一、会場の部屋には十分余裕がありますので、ご承知おきください。

以上、よろしくお願い申し上げます。

合掌


テーマは何か

2023年12月01日 | 日記
 先日、中国地方の二つの県を、2泊3日で訪れました。永平寺時代の後輩のお寺に招かれたのです。

 道元禅師門下の曹洞宗寺院でも、本山や宗門認定の専門道場ならともかく、一般寺院で独立した坐禅堂を持つところは多くありません。私が招かれた2つのお寺には、それぞれ立派な坐禅堂がありました。
 
 実際、住職が坐禅堂と鐘楼(いわゆる鐘撞き堂)を造ることには、覚悟が要ります。坐禅堂を造った以上は、少なくとも自分が住職である限り、そこで坐禅をし続けなければなりません。禅師門下なら当然だろうと言われるでしょうが、修行僧であり続ける志を立て直す所業とも言え、簡単な決意でありません。造ったは良いが、最後は物置になってしまった、では余りに情けないでしょう。

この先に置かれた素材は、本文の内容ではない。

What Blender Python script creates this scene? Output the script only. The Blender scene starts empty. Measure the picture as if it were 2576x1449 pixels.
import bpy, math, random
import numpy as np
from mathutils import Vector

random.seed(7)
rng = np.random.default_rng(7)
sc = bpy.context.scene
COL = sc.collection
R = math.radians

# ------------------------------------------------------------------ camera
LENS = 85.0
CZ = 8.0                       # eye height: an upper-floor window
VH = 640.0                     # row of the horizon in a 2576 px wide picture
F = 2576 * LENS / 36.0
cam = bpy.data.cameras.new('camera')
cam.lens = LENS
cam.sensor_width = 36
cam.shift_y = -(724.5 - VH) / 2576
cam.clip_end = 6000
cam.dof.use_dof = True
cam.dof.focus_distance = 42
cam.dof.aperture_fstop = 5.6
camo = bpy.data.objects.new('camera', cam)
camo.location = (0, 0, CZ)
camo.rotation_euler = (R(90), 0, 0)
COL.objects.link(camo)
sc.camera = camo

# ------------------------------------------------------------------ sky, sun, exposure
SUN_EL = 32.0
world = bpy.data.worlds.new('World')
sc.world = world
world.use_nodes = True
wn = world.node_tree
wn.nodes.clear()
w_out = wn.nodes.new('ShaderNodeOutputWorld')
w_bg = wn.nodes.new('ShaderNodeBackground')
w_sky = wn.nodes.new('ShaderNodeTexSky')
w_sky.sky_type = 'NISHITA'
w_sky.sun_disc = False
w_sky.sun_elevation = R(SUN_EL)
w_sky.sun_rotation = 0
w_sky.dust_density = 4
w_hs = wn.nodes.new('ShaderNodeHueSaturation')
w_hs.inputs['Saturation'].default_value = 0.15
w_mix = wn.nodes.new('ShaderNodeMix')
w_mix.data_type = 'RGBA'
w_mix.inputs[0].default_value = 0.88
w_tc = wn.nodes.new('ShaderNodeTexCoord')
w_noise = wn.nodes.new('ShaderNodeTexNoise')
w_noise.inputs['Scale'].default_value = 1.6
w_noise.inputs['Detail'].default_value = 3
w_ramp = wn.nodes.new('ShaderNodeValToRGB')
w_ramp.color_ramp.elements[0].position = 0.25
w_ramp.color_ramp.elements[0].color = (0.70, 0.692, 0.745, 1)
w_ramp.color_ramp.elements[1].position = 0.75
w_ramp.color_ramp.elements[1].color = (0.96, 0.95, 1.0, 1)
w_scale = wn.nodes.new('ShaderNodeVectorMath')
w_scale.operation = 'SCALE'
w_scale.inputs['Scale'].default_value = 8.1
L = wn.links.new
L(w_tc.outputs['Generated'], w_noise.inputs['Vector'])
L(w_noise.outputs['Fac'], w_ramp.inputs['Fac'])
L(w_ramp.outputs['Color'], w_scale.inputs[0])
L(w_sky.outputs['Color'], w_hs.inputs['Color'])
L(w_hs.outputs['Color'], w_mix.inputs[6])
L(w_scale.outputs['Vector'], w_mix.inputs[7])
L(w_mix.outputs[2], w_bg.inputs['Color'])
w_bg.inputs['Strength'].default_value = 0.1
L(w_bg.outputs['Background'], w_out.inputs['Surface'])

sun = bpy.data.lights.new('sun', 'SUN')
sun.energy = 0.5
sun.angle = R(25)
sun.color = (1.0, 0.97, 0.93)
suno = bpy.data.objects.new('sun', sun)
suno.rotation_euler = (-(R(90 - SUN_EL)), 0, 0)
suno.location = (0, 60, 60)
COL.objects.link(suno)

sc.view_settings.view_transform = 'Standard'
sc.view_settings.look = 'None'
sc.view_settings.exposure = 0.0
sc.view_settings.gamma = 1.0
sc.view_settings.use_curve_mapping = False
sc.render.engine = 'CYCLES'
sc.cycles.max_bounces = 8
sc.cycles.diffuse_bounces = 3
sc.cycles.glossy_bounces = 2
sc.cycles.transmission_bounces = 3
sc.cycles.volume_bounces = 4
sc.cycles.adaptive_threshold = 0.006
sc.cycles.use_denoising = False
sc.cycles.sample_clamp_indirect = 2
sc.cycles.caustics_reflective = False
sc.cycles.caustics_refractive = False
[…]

 鐘楼もそうです。これを建てたとなれば、これまた住職である限り、毎日撞き続けなければなりません。つまり、一度建てた以上は、生涯ここで住職し続けると檀信徒に宣言するに等しく、これも簡単ではありません。世間には、タイマー付きの「自動鐘撞き機」があるそうですが、これは余りに寂しいでしょう。

 私が招かれた2つのお寺の一方では、鐘撞き堂の落慶に因み、檀信徒への説教と若手僧侶への講義を依頼され、他方では坐禅堂での講話と法要の導師をさせてもらいました。有難いご縁でした。ご参拝いただいた皆様、ありがとうございました。

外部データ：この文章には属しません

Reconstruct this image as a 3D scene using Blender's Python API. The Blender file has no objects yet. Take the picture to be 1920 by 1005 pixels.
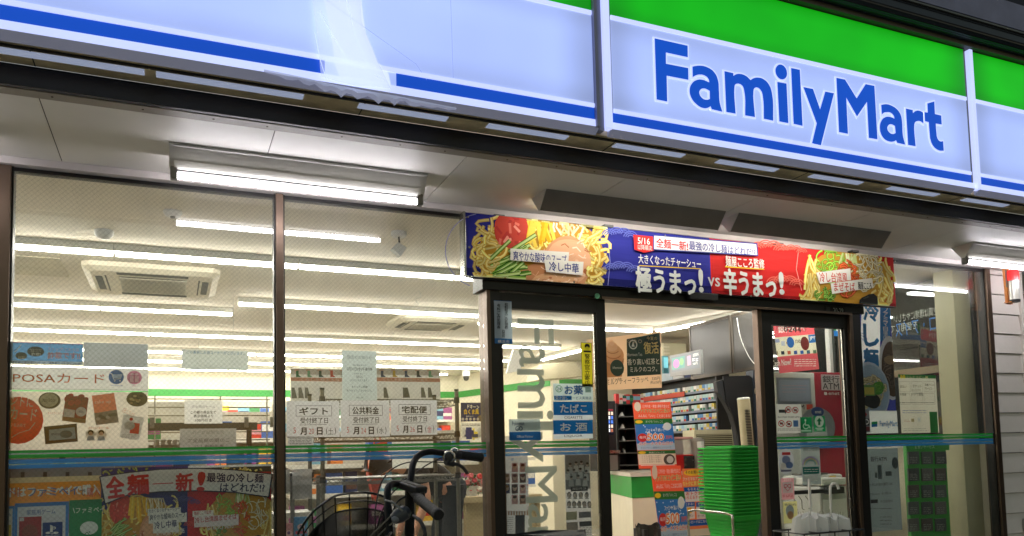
import bpy, math, random
from mathutils import Vector, Matrix, geometry
random.seed(7)
SC = bpy.context.scene
COL = SC.collection

# ------------------------------------------------------------------ camera, sky, exposure
CAM_H = 1.2
YAW, PITCH, ROLL, FPX, CPY = 0.410182425, 0.0687574809, -0.0245930402, 1471.51, 750.475
def _rot():
    cy, sy = math.cos(YAW), math.sin(YAW); cp, sp = math.cos(PITCH), math.sin(PITCH); cr, sr = math.cos(ROLL), math.sin(ROLL)
    B = Matrix(((1,0,0),(0,0,-1),(0,1,0)))
    Ry = Matrix(((cy,-sy,0),(sy,cy,0),(0,0,1)))
    Rx = Matrix(((1,0,0),(0,cp,sp),(0,-sp,cp)))
    Rz = Matrix(((cr,-sr,0),(sr,cr,0),(0,0,1)))
    return Rz @ Rx @ B @ Ry
MW = _rot()                      # world -> (right, down, forward)
MI = MW.transposed()
cam_data = bpy.data.cameras.new('camera')
cam = bpy.data.objects.new('camera', cam_data); COL.objects.link(cam)
right = Vector(MW[0]); down = Vector(MW[1]); fwd = Vector(MW[2])
cm = Matrix((right, -down, -fwd)).transposed().to_4x4()
cm.translation = Vector((0, 0, CAM_H))
cam.matrix_world = cm
cam_data.sensor_width = 36; cam_data.sensor_fit = 'HORIZONTAL'
cam_data.lens = 36 * FPX / 1920
cam_data.shift_y = (CPY - 502.5) / 1920
cam_data.clip_start = 0.05; cam_data.clip_end = 500
SC.camera = cam

world = bpy.data.worlds.new('World'); SC.world = world; world.use_nodes = True
wn = world.node_tree; wbg = wn.nodes['Background']
sky = wn.nodes.new('ShaderNodeTexSky'); sky.sky_type = 'NISHITA'; sky.sun_disc = False
sky.sun_elevation = math.radians(1.7); sky.sun_rotation = math.radians(20)
wn.links.new(sky.outputs[0], wbg.inputs[0]); wbg.inputs[1].default_value = 0.15
SC.view_settings.view_transform = 'Standard'; SC.view_settings.look = 'None'
SC.view_settings.gamma = 1; SC.view_settings.exposure = 1.2
SC.cycles.use_denoising = True
SC.cycles.max_bounces = 7; SC.cycles.diffuse_bounces = 3; SC.cycles.glossy_bounces = 3
SC.cycles.transparent_max_bounces = 16; SC.cycles.sample_clamp_indirect = 6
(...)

 このうち、久しぶりに狼狽したのは、坐禅堂での講話をした時です。私は、この寺の住職から、近隣の僧侶が集まるから、彼らに対して話をしてくれ、と頼まれていたのです。ですから、多少経典や禅籍に触れて、それなりの話をすれば良いだろうと、そう考えていました。

 ところが、前日の夜、突然住職から電話があって、「すみません、直哉さん。うちで坐禅をしている在家の何人かが、お話を聞きたいと言っているので、よろしく」と言うのです。

 私は完全に僧侶向けの話を考えていたので、いささか気になり、「それ、何人くらい?」と訊いてみると、「四、五人くらいでしょうね」とのこと。ならば、少し言い回しを工夫すれば大丈夫だろうと、安心してその日は寝てしまいました。

 ところが、翌日その寺に着いて、いよいよ講話の時間になり、早めに坐禅堂に入って待っていると、やって来る人のほとんどが在家の方なのです。

「お、おい、これどうなってるんだ!?」

 私は永平寺時代に戻ったような語気で住職を呼びました。

「いやあ、えへへ、どうなってるんでしょう。私もこんなになるとは思わなかったんですよ。直哉さんなら大丈夫でしょ、まあ、お願いしますよ」

 永平寺時代と少しも変わらぬ態度でごまかされ、もうどうしようもありません。すでに坐禅堂は満席にちかく、30人以上の在家の方が入りました。もはや、用意の話はできません。中には、今日初めて坐禅堂に入り、坐禅をする人もいるらしいのです。

 私は急遽話を完全に変え、文字通り急ごしらえで40分を押し通しました。それほど暖かくない日だったのに、背中に汗をかきました。

 私はまず、自分が坐禅を始めた頃から話を始めました。最初は、正式な坐禅である結跏趺坐などとても組めず、半跏趺坐がやっとであったこと、以後40年、どのように坐禅と付き合ってきたかを聞いていただきました。その最後に私は言いました。

「皆さん。私が修行してきた坐禅は、昨今、世間で多く『瞑想』と呼ばれ、宗教色を排除したある種の精神衛生法として、『マインドフルネス』などと称されることもあります。精神衛生版フィットネスジムのように瞑想講座は繁盛し、瞑想専用ルームや瞑想グッズなどまで売り出されています。つまり現代人は、かくも精神的に疲労している、ということでしょう。

 私は今、そのような『瞑想』や『マインドフルネス』を否定しようとしているのではありません。実際、私に『心が疲れているので、坐禅をしたい』と言う人には、それ相応の坐禅の仕方を紹介しています。

 ただそれは、道元禅師の教えの文脈にある『非思量』の坐禅とは違います。これを行うには、仏法に対する学びと、坐禅する身体をきちんと造った上で、心身を制御する方法を手間と時間をかけて会得しなければなりません。

 ということはつまり、坐禅をしようという時、自分は何をテーマに坐禅するのかを明確にしておくことが大事なのです。それがたとえば、精神衛生法なのか、仏法なのか、という選択なのです。

 指導される側も、指導する側も、このテーマを共有しなければ、坐禅は深まらず、活かされません。

 今日、幸いにもこの坐禅堂で、皆様と共に坐禅をするという有難いご縁をいただきました。できれば今後も、それぞれにテーマを持たれて、さらに坐禅に親しまれてることを、願ってやみません。」